Fitch Ratings has raised concerns over the close outcome of Pakistan’s recent election and the ensuing political uncertainty, which could pose challenges for the country’s efforts to secure a financing agreement with the International Monetary Fund (IMF).
The existing Stand-By Arrangement (SBA) is set to expire in March 2024, and a successor deal is deemed crucial for Pakistan’s credit profile. While Fitch anticipates a new agreement within a few months, any prolonged negotiations or failure to secure a deal could heighten external liquidity stress and increase the risk of default.
Despite recent improvements in Pakistan’s external position, with net foreign reserves reaching USD 8.0 billion as of February 9, 2024, the reserves still fall short of the projected external funding needs. Fitch estimates that Pakistan met less than half of its USD 18 billion funding plan for the fiscal year ending June 2024.
Negotiating a successor deal to the SBA and adhering to its policy commitments will be essential for securing external financing from multilateral and bilateral partners.

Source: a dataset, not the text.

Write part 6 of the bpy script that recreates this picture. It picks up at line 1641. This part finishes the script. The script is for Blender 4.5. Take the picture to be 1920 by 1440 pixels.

While the prospect of finalizing a new IMF deal is seen as challenging, Fitch believes that overcoming resistance to tougher conditions in any successor arrangement is likely due to the acute economic challenges facing the country. However, political instability could potentially hinder discussions with the IMF, delay assistance from other partners, or impede the implementation of crucial reforms.
Despite these challenges, Fitch expects a new government to engage with the IMF relatively quickly, though political stability risks remain high, especially if the Pakistan Tehreek-e-Insaf (PTI) party continues to be sidelined, despite its strong public support revealed in the recent election.